- [WHAT IS NEEDED]: In the entries below, the lines from the one with "Write part 3" through the one with "bin_('bucket', 'small grey" are to be copied exactly; both ends count.

● ● ● ● ● ● ●

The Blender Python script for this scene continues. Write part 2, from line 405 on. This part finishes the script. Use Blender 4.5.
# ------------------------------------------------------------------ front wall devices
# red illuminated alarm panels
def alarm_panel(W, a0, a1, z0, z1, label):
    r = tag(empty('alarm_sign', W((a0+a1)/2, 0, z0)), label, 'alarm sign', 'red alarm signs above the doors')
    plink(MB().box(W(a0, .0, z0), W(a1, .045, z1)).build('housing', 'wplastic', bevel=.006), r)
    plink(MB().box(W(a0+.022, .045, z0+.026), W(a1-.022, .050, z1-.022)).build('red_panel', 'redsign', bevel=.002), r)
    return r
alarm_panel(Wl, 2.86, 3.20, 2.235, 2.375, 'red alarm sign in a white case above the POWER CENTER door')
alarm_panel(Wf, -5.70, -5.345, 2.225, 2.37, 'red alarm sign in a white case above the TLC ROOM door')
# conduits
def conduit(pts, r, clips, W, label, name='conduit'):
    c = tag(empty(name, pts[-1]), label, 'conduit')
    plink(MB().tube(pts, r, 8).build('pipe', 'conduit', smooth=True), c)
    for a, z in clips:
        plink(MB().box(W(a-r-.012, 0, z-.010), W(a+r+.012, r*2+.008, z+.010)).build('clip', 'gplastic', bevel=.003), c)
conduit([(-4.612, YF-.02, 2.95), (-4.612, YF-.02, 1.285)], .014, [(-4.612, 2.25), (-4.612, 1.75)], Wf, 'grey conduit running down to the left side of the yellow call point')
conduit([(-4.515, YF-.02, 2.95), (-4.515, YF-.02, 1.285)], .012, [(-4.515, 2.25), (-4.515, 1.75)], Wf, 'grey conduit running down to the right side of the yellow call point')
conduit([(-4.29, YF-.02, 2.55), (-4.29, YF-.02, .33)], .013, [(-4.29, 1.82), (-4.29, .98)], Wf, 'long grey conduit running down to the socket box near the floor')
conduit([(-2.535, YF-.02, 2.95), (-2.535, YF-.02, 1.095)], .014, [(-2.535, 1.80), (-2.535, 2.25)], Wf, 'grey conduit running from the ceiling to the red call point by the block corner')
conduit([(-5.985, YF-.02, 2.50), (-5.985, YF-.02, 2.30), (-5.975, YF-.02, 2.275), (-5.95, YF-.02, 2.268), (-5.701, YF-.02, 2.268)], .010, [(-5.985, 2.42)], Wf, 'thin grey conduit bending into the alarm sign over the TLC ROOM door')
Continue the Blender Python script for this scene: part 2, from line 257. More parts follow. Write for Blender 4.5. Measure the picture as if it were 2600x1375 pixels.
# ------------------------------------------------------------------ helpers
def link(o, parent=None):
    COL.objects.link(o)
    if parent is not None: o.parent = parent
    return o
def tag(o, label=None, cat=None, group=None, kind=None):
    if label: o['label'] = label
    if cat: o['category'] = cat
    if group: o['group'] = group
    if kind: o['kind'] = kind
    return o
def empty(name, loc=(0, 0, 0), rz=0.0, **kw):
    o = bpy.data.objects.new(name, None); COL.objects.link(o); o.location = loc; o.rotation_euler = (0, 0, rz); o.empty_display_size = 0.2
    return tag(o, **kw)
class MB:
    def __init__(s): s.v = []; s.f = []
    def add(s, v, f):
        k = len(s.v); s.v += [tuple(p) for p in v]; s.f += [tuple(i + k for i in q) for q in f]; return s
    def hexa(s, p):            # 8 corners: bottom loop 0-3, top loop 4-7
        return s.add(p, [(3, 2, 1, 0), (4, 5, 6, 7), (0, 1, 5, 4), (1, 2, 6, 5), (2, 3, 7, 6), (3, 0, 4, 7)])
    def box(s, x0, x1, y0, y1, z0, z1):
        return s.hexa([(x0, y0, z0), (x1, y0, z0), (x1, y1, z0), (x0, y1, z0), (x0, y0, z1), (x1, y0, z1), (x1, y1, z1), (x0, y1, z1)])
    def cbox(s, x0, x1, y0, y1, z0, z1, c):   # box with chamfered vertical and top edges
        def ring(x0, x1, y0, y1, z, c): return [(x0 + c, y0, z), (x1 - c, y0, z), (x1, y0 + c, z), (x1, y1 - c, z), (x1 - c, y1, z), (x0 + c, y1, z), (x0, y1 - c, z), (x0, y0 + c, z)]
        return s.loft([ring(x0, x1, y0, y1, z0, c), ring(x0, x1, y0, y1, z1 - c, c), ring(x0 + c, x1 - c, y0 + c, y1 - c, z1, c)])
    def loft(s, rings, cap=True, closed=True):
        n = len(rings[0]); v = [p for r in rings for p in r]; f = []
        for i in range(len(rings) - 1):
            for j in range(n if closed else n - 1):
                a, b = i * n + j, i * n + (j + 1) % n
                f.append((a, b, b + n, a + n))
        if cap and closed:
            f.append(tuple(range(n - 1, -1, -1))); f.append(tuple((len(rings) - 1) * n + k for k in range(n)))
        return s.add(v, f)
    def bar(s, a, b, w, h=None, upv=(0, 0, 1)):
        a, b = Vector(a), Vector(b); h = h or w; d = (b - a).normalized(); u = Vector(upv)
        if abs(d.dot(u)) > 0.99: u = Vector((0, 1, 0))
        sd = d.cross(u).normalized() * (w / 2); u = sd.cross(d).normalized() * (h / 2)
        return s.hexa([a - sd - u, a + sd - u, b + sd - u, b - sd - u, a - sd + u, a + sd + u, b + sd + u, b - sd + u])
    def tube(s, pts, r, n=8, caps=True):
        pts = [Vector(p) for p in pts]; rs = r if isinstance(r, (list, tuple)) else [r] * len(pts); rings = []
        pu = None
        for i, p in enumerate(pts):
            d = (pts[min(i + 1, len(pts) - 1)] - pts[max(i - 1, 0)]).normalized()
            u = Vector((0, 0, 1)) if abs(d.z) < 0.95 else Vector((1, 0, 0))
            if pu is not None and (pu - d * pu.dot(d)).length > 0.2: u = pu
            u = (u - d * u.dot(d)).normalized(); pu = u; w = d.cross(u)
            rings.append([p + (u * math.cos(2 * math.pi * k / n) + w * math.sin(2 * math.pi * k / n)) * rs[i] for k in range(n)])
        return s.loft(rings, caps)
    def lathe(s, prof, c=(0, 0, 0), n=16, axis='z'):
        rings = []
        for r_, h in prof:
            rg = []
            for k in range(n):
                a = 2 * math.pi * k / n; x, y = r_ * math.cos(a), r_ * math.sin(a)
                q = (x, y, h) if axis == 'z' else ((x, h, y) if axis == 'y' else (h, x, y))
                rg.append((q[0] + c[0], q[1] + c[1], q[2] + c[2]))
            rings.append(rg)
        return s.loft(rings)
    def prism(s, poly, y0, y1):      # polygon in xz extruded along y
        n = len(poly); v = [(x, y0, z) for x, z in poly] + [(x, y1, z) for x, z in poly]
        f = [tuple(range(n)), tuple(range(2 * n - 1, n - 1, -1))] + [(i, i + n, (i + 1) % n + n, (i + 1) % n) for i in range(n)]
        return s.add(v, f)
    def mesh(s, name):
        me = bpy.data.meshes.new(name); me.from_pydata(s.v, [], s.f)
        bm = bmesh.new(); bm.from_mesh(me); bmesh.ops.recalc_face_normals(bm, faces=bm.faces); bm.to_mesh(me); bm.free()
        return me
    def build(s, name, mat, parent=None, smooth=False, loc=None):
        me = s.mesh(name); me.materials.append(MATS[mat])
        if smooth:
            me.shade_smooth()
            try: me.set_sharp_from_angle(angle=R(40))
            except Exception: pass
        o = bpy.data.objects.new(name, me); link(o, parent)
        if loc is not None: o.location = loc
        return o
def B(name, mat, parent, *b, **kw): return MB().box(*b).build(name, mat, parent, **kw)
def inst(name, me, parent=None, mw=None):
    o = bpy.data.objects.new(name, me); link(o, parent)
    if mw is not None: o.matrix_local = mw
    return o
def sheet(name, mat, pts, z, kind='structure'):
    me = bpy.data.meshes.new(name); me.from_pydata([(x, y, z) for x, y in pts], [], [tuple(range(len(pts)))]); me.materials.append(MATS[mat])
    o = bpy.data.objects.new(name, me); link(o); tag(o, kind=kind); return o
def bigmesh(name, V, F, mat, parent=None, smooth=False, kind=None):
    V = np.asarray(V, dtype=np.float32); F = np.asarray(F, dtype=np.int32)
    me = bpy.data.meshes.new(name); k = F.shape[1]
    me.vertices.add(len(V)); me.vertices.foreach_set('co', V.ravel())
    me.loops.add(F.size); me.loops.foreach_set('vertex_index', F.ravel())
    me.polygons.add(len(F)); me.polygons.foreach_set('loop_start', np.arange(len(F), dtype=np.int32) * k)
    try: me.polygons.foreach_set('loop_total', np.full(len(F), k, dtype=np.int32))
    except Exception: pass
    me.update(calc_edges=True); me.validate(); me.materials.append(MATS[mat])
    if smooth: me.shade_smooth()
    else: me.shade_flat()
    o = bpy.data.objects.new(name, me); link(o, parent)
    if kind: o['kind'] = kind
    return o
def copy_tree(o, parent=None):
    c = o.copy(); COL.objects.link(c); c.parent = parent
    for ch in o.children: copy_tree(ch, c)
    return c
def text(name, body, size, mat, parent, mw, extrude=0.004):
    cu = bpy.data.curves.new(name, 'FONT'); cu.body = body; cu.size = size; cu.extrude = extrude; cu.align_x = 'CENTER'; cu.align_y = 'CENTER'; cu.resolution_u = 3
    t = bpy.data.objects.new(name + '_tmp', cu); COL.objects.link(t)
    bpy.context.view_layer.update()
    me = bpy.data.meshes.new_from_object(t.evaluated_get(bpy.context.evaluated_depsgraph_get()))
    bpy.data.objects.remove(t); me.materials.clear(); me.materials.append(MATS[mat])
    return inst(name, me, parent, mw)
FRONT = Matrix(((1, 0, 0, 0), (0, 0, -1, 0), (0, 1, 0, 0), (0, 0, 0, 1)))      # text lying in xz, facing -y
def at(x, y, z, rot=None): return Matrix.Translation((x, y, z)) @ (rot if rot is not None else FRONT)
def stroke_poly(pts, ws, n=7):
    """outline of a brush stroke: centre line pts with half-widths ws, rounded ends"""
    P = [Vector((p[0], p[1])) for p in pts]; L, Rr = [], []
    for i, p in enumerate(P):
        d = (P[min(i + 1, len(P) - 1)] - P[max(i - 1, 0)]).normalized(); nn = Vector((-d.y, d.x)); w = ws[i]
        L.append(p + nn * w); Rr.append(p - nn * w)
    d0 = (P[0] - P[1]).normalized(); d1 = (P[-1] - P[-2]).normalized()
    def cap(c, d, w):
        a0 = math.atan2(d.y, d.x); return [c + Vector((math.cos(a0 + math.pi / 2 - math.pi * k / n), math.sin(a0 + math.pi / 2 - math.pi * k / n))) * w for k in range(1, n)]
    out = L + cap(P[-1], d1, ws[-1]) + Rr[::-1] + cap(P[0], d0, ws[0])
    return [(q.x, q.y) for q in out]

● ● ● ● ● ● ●

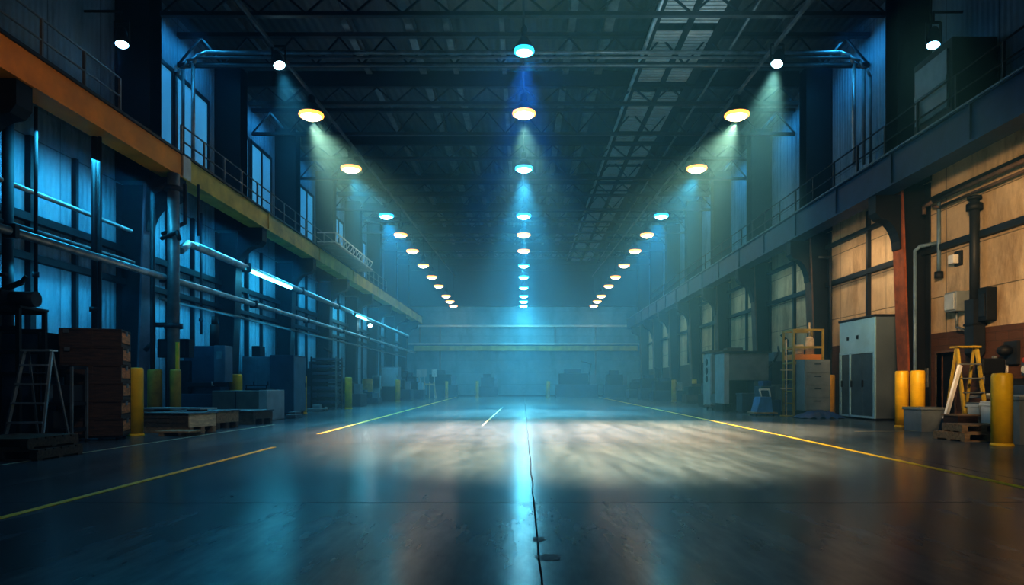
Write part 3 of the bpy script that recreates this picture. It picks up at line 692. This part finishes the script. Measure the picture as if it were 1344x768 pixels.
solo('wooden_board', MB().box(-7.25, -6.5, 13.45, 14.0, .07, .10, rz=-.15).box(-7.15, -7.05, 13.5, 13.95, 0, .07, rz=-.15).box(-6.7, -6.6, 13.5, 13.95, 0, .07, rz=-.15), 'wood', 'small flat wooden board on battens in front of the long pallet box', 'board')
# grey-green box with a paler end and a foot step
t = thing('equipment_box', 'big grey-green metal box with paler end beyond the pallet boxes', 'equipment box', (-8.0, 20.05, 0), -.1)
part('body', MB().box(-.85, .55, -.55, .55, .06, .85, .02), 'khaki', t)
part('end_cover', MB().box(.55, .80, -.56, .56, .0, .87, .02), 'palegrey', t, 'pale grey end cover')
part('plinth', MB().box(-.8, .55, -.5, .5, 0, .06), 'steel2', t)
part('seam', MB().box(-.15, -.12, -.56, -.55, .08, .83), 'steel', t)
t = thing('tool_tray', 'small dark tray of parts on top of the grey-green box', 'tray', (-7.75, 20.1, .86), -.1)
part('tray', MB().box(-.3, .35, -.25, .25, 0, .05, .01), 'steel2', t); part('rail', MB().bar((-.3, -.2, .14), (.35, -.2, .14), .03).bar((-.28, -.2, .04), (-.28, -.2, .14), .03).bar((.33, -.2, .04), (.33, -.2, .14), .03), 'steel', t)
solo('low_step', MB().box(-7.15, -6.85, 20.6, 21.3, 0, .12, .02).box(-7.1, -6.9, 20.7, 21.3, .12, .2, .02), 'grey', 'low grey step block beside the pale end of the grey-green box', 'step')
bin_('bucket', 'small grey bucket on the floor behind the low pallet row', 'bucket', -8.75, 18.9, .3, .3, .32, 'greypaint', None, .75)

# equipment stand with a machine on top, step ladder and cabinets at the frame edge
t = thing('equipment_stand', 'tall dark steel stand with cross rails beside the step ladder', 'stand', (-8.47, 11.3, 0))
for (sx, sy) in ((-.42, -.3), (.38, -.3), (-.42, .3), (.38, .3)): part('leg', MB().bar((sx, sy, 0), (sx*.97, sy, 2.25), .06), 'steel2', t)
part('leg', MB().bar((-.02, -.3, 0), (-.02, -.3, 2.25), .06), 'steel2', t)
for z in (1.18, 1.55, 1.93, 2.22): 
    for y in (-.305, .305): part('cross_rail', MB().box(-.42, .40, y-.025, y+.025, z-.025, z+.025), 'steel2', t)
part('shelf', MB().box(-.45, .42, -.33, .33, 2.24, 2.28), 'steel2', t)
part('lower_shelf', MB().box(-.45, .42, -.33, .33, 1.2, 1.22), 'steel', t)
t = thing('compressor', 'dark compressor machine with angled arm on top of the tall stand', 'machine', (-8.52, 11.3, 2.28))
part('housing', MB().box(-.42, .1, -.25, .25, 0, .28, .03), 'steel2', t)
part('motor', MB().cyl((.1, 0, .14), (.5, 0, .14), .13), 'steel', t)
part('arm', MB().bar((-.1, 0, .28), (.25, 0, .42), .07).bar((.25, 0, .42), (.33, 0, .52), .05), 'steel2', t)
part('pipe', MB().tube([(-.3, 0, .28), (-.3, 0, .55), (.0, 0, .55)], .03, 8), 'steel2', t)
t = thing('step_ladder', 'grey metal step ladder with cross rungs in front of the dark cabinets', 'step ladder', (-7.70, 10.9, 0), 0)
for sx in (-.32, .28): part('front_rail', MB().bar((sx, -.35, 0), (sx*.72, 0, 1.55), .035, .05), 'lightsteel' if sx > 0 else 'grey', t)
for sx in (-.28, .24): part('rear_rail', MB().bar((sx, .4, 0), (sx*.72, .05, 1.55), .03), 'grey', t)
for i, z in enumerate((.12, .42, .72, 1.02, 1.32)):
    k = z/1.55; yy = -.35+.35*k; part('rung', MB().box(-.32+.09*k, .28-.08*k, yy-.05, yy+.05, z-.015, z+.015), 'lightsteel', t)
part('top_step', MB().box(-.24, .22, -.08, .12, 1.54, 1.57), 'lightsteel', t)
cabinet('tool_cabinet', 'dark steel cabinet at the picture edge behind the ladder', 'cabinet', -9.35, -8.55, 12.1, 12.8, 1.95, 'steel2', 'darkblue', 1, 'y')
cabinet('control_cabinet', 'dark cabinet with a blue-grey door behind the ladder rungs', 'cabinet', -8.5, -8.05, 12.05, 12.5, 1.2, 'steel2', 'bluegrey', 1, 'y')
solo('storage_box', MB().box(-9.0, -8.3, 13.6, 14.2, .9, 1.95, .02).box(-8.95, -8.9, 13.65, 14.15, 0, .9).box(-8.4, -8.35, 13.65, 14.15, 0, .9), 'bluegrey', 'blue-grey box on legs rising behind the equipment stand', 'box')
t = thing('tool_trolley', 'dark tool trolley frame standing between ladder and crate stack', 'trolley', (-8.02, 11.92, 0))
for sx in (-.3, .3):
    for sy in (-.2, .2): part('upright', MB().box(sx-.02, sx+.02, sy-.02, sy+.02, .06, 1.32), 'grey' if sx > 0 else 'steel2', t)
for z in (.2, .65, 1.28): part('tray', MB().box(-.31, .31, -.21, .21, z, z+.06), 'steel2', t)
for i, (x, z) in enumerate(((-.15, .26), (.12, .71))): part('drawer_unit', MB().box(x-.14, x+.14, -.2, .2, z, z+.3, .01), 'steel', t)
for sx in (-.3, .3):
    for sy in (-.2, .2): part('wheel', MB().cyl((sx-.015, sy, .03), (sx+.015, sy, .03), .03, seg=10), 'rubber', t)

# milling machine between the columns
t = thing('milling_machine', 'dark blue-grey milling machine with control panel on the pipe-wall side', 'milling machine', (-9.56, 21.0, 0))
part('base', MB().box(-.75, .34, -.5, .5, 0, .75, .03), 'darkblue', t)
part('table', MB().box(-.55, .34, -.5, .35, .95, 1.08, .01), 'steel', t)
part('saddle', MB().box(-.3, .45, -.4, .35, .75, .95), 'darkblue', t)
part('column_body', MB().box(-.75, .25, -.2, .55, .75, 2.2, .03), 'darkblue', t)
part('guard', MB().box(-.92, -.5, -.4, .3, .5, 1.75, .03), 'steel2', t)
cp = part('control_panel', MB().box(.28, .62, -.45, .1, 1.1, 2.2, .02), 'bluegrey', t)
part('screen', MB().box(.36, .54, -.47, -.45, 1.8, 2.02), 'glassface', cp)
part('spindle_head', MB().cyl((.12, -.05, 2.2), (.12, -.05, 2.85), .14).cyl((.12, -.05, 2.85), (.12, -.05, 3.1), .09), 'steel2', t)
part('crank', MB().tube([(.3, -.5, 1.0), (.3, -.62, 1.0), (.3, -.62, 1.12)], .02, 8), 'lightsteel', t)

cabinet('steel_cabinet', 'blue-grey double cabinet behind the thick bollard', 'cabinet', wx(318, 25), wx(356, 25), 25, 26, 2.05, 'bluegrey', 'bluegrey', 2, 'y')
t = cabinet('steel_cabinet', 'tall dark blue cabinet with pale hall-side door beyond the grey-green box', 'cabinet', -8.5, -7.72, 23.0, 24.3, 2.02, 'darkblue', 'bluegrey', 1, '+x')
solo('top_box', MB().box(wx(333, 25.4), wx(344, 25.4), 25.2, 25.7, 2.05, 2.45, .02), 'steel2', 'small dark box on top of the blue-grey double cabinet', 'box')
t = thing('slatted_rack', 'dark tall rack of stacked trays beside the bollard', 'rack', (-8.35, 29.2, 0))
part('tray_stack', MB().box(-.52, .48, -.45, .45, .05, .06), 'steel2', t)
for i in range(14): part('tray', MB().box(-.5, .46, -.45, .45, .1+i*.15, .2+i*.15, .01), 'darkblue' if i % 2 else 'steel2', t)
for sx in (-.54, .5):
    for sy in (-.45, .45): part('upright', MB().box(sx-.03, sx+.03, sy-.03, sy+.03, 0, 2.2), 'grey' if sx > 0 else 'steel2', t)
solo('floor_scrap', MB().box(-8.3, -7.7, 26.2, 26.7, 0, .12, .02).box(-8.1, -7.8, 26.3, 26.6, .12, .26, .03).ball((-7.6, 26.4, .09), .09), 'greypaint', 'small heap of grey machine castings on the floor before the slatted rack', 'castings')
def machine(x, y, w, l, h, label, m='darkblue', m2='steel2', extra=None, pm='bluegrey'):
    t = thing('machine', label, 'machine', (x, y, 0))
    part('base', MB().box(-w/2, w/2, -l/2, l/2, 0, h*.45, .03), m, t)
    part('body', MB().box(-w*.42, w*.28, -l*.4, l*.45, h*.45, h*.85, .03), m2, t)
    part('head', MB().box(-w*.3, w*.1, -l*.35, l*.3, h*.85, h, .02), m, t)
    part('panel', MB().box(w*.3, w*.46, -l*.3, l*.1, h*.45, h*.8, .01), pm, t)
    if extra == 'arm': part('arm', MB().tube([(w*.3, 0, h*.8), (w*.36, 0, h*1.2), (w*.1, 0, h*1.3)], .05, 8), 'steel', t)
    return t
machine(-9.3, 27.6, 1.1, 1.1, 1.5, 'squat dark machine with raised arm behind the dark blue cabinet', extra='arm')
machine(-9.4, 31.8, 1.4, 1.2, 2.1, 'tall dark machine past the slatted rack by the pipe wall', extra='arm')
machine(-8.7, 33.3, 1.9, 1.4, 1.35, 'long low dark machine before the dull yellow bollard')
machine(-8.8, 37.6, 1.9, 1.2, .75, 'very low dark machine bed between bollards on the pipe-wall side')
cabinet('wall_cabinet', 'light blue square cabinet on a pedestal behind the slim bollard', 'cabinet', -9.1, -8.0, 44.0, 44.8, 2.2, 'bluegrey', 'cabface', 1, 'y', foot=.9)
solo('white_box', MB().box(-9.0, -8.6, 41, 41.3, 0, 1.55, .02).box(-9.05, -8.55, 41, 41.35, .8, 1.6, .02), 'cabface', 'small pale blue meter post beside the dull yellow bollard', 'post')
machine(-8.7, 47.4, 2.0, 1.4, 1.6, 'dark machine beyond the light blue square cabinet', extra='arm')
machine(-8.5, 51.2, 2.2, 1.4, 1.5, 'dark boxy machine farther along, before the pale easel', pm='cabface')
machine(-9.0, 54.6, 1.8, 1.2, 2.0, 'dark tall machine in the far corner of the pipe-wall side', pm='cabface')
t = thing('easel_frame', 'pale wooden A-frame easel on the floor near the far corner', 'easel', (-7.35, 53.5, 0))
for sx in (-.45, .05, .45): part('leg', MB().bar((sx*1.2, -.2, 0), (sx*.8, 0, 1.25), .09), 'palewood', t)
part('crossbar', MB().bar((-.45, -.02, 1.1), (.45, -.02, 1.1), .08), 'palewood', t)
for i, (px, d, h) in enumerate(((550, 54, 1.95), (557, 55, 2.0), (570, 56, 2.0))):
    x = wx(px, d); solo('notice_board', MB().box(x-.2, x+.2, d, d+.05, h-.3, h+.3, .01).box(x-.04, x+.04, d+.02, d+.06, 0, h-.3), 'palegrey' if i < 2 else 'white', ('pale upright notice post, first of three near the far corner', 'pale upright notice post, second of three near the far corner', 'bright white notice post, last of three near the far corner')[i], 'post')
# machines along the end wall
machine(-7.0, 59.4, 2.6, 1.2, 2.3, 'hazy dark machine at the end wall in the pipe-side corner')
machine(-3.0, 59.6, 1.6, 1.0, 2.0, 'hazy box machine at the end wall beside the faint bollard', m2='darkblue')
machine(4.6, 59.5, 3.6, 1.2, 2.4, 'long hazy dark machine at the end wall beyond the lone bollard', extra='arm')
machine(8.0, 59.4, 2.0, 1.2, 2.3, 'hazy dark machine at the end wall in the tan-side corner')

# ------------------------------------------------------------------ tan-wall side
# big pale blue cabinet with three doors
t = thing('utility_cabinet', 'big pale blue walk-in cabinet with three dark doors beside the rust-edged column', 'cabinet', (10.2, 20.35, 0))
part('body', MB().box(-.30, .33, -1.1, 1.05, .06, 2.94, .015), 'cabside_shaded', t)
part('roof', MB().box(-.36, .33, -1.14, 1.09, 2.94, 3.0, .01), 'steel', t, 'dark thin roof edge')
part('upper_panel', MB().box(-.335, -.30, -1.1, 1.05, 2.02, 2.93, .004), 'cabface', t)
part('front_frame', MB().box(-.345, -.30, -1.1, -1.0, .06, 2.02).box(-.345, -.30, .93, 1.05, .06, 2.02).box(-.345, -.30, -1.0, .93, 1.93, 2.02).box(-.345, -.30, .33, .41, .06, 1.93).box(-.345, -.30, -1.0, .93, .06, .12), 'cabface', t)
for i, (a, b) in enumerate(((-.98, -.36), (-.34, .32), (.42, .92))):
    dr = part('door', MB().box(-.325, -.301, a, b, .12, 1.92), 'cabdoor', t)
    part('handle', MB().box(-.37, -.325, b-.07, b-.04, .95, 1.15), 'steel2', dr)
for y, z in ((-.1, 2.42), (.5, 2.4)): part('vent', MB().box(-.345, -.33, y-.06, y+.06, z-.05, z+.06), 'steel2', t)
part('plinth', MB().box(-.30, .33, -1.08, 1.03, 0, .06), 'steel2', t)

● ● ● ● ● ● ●

- [ANSWER TO THE EXERCISE]:
Write part 3 of the bpy script that recreates this picture. It picks up at line 692. This part finishes the script. Measure the picture as if it were 1344x768 pixels.
solo('wooden_board', MB().box(-7.25, -6.5, 13.45, 14.0, .07, .10, rz=-.15).box(-7.15, -7.05, 13.5, 13.95, 0, .07, rz=-.15).box(-6.7, -6.6, 13.5, 13.95, 0, .07, rz=-.15), 'wood', 'small flat wooden board on battens in front of the long pallet box', 'board')
# grey-green box with a paler end and a foot step
t = thing('equipment_box', 'big grey-green metal box with paler end beyond the pallet boxes', 'equipment box', (-8.0, 20.05, 0), -.1)
part('body', MB().box(-.85, .55, -.55, .55, .06, .85, .02), 'khaki', t)
part('end_cover', MB().box(.55, .80, -.56, .56, .0, .87, .02), 'palegrey', t, 'pale grey end cover')
part('plinth', MB().box(-.8, .55, -.5, .5, 0, .06), 'steel2', t)
part('seam', MB().box(-.15, -.12, -.56, -.55, .08, .83), 'steel', t)
t = thing('tool_tray', 'small dark tray of parts on top of the grey-green box', 'tray', (-7.75, 20.1, .86), -.1)
part('tray', MB().box(-.3, .35, -.25, .25, 0, .05, .01), 'steel2', t); part('rail', MB().bar((-.3, -.2, .14), (.35, -.2, .14), .03).bar((-.28, -.2, .04), (-.28, -.2, .14), .03).bar((.33, -.2, .04), (.33, -.2, .14), .03), 'steel', t)
solo('low_step', MB().box(-7.15, -6.85, 20.6, 21.3, 0, .12, .02).box(-7.1, -6.9, 20.7, 21.3, .12, .2, .02), 'grey', 'low grey step block beside the pale end of the grey-green box', 'step')
bin_('bucket', 'small grey bucket on the floor behind the low pallet row', 'bucket', -8.75, 18.9, .3, .3, .32, 'greypaint', None, .75)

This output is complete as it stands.